* _Written instruction_: Copy the data that follows, character for character, minus the pictures.

* _Information supplied_:

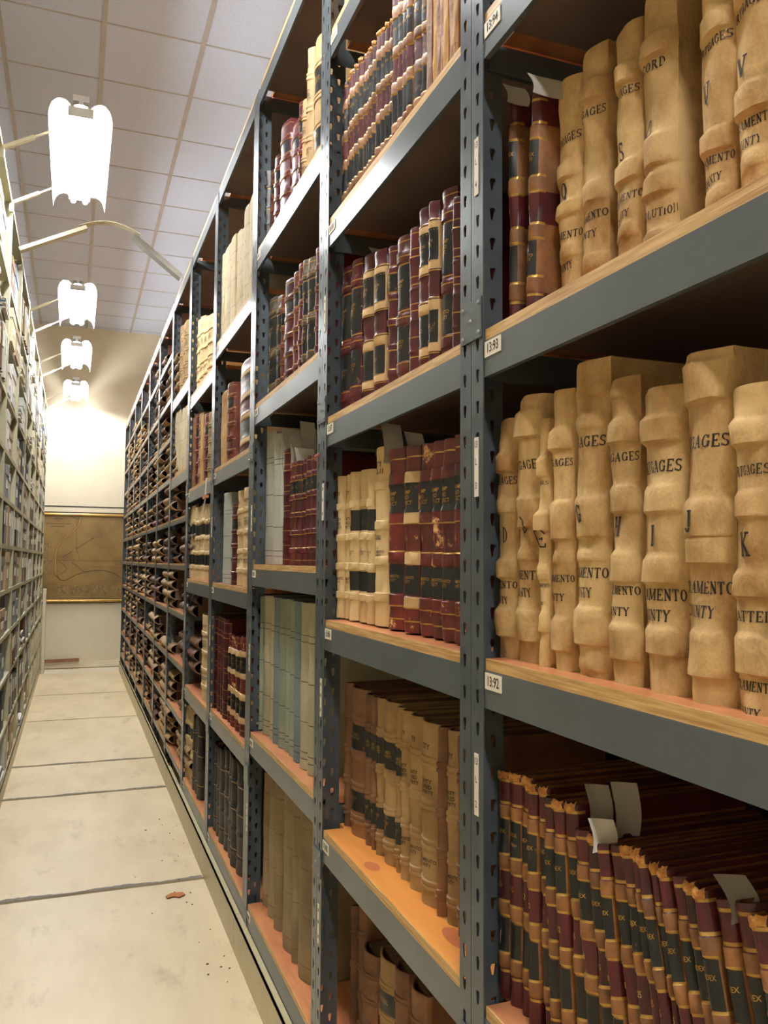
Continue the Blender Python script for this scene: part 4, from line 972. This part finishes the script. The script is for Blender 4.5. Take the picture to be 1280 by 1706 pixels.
rb2.box((.585, 3.99, 1.70), (.60, 4.09, 1.715), mat('orange_tag', (206, 128, 72), .7)); rb2.obj('hanging_tag', label='orange tag on white string hanging from the fifth rack shelf', cat='tag')
rt = MB()
for k in range(7):
    a = k*.9; rt.tube((.60+.008*math.cos(a), 2.095+.012*math.sin(a)+.01, 1.665+.006*k*.6), (.60+.008*math.cos(a+.9), 2.105+.012*math.sin(a+.9), 1.669+.006*k*.6), .0035, mat('pink_cloth_tape', (176, 112, 92), .8), 6)
rt.obj('cloth_tape', label='knot of pinkish cloth tape by the post of the third rack', cat='tape')
# leather crumbs on the floor
cr = random.Random(9)
crumb_m = mat('leather_crumb', (110, 62, 38), .8, (80, 44, 28), 30)
m = MB(); pts = [(.40, 3.63), (.425, 3.655), (.47, 3.65), (.478, 3.62), (.45, 3.60), (.43, 3.615), (.405, 3.605)]
m.poly([(x, y, .006) for x, y in pts], mat('orange_leather_scrap', (196, 122, 66), .8)); m.poly([(x, y, .0015) for x, y in pts[::-1]], crumb_m)
for a, b in zip(pts, pts[1:]+pts[:1]): m.poly([(a[0], a[1], .0015), (b[0], b[1], .0015), (b[0], b[1], .006), (a[0], a[1], .006)], crumb_m)
m.obj('leather_scrap', label='largest orange leather scrap lying on the floor near the right curb', cat='scrap')
for i in range(26):
    x = .56 - abs(cr.gauss(0, .09)); y = cr.uniform(2.7, 4.8); s = cr.uniform(.002, .006)
    m = MB(); T = Matrix.Translation((x, y, .0012)) @ Matrix.Rotation(cr.uniform(0, 3), 4, 'Z')
    n = 5; top = [T @ Vector((s*cr.uniform(.6, 1.3)*math.cos(6.28*k/n), s*cr.uniform(.6, 1.3)*.6*math.sin(6.28*k/n), .002)) for k in range(n)]
    m.poly(top, crumb_m); m.poly([(p.x, p.y, .0005) for p in top][::-1], crumb_m)
    for k in range(n): a, b = top[k], top[(k+1) % n]; m.poly([(a.x, a.y, .0005), (b.x, b.y, .0005), b, a], crumb_m)
    m.obj('leather_crumb', label='small dark leather crumb on the floor beside the right curb', cat='crumb', group='leather crumbs on the floor')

* _Result_:
Continue the Blender Python script for this scene: part 4, from line 972. This part finishes the script. The script is for Blender 4.5. Take the picture to be 1280 by 1706 pixels.
rb2.box((.585, 3.99, 1.70), (.60, 4.09, 1.715), mat('orange_tag', (206, 128, 72), .7)); rb2.obj('hanging_tag', label='orange tag on white string hanging from the fifth rack shelf', cat='tag')
rt = MB()
for k in range(7):
    a = k*.9; rt.tube((.60+.008*math.cos(a), 2.095+.012*math.sin(a)+.01, 1.665+.006*k*.6), (.60+.008*math.cos(a+.9), 2.105+.012*math.sin(a+.9), 1.669+.006*k*.6), .0035, mat('pink_cloth_tape', (176, 112, 92), .8), 6)
rt.obj('cloth_tape', label='knot of pinkish cloth tape by the post of the third rack', cat='tape')
# leather crumbs on the floor
cr = random.Random(9)
crumb_m = mat('leather_crumb', (110, 62, 38), .8, (80, 44, 28), 30)
m = MB(); pts = [(.40, 3.63), (.425, 3.655), (.47, 3.65), (.478, 3.62), (.45, 3.60), (.43, 3.615), (.405, 3.605)]
m.poly([(x, y, .006) for x, y in pts], mat('orange_leather_scrap', (196, 122, 66), .8)); m.poly([(x, y, .0015) for x, y in pts[::-1]], crumb_m)
for a, b in zip(pts, pts[1:]+pts[:1]): m.poly([(a[0], a[1], .0015), (b[0], b[1], .0015), (b[0], b[1], .006), (a[0], a[1], .006)], crumb_m)
m.obj('leather_scrap', label='largest orange leather scrap lying on the floor near the right curb', cat='scrap')
for i in range(26):
    x = .56 - abs(cr.gauss(0, .09)); y = cr.uniform(2.7, 4.8); s = cr.uniform(.002, .006)
    m = MB(); T = Matrix.Translation((x, y, .0012)) @ Matrix.Rotation(cr.uniform(0, 3), 4, 'Z')
    n = 5; top = [T @ Vector((s*cr.uniform(.6, 1.3)*math.cos(6.28*k/n), s*cr.uniform(.6, 1.3)*.6*math.sin(6.28*k/n), .002)) for k in range(n)]
    m.poly(top, crumb_m); m.poly([(p.x, p.y, .0005) for p in top][::-1], crumb_m)
    for k in range(n): a, b = top[k], top[(k+1) % n]; m.poly([(a.x, a.y, .0005), (b.x, b.y, .0005), b, a], crumb_m)
    m.obj('leather_crumb', label='small dark leather crumb on the floor beside the right curb', cat='crumb', group='leather crumbs on the floor')